**GIVEN REQUEST**
Repeat every line of the data exactly, but not the pictures.

**GIVEN INFORMATION**
══════════

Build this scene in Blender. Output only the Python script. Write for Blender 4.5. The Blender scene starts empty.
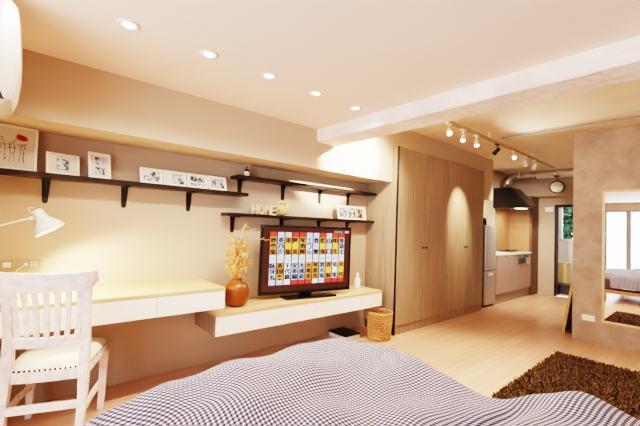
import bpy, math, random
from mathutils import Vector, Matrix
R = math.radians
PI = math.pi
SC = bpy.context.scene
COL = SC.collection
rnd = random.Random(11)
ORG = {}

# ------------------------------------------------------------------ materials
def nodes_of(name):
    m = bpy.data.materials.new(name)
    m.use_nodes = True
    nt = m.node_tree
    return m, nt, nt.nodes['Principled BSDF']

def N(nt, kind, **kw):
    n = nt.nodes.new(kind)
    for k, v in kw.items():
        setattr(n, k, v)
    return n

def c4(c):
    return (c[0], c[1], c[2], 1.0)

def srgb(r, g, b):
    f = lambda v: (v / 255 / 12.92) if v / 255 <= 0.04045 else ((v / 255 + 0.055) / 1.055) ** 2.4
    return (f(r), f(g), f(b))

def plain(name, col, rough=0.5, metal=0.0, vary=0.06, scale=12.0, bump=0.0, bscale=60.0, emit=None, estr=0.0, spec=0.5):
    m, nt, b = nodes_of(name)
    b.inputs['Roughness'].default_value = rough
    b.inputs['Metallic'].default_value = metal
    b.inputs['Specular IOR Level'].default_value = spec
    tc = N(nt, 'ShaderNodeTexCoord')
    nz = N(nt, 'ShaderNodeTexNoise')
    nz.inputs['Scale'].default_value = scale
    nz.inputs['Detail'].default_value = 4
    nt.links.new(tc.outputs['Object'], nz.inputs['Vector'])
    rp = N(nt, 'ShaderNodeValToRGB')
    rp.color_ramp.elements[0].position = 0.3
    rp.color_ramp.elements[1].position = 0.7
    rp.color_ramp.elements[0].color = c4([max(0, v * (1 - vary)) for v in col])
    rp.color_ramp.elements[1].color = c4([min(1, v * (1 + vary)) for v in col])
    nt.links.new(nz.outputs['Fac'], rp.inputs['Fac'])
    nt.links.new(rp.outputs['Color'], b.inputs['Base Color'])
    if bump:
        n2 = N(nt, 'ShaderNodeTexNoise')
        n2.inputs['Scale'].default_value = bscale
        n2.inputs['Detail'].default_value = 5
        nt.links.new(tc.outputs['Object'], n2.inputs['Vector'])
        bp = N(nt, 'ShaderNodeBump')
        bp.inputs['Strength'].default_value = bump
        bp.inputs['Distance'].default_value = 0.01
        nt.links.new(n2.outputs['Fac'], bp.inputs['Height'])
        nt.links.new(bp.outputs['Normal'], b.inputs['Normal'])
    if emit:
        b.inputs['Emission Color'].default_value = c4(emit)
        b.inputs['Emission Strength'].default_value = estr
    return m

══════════

**ANSWER TO THIS TASK**
Build this scene in Blender. Output only the Python script. Write for Blender 4.5. The Blender scene starts empty.
import bpy, math, random
from mathutils import Vector, Matrix
R = math.radians
PI = math.pi
SC = bpy.context.scene
COL = SC.collection
rnd = random.Random(11)
ORG = {}

# ------------------------------------------------------------------ materials
def nodes_of(name):
    m = bpy.data.materials.new(name)
    m.use_nodes = True
    nt = m.node_tree
    return m, nt, nt.nodes['Principled BSDF']

def N(nt, kind, **kw):
    n = nt.nodes.new(kind)
    for k, v in kw.items():
        setattr(n, k, v)
    return n

def c4(c):
    return (c[0], c[1], c[2], 1.0)

def srgb(r, g, b):
    f = lambda v: (v / 255 / 12.92) if v / 255 <= 0.04045 else ((v / 255 + 0.055) / 1.055) ** 2.4
    return (f(r), f(g), f(b))

def plain(name, col, rough=0.5, metal=0.0, vary=0.06, scale=12.0, bump=0.0, bscale=60.0, emit=None, estr=0.0, spec=0.5):
    m, nt, b = nodes_of(name)
    b.inputs['Roughness'].default_value = rough
    b.inputs['Metallic'].default_value = metal
    b.inputs['Specular IOR Level'].default_value = spec
    tc = N(nt, 'ShaderNodeTexCoord')
    nz = N(nt, 'ShaderNodeTexNoise')
    nz.inputs['Scale'].default_value = scale
    nz.inputs['Detail'].default_value = 4
    nt.links.new(tc.outputs['Object'], nz.inputs['Vector'])
    rp = N(nt, 'ShaderNodeValToRGB')
    rp.color_ramp.elements[0].position = 0.3
    rp.color_ramp.elements[1].position = 0.7
    rp.color_ramp.elements[0].color = c4([max(0, v * (1 - vary)) for v in col])
    rp.color_ramp.elements[1].color = c4([min(1, v * (1 + vary)) for v in col])
    nt.links.new(nz.outputs['Fac'], rp.inputs['Fac'])
    nt.links.new(rp.outputs['Color'], b.inputs['Base Color'])
    if bump:
        n2 = N(nt, 'ShaderNodeTexNoise')
        n2.inputs['Scale'].default_value = bscale
        n2.inputs['Detail'].default_value = 5
        nt.links.new(tc.outputs['Object'], n2.inputs['Vector'])
        bp = N(nt, 'ShaderNodeBump')
        bp.inputs['Strength'].default_value = bump
        bp.inputs['Distance'].default_value = 0.01
        nt.links.new(n2.outputs['Fac'], bp.inputs['Height'])
        nt.links.new(bp.outputs['Normal'], b.inputs['Normal'])
    if emit:
        b.inputs['Emission Color'].default_value = c4(emit)
        b.inputs['Emission Strength'].default_value = estr
    return m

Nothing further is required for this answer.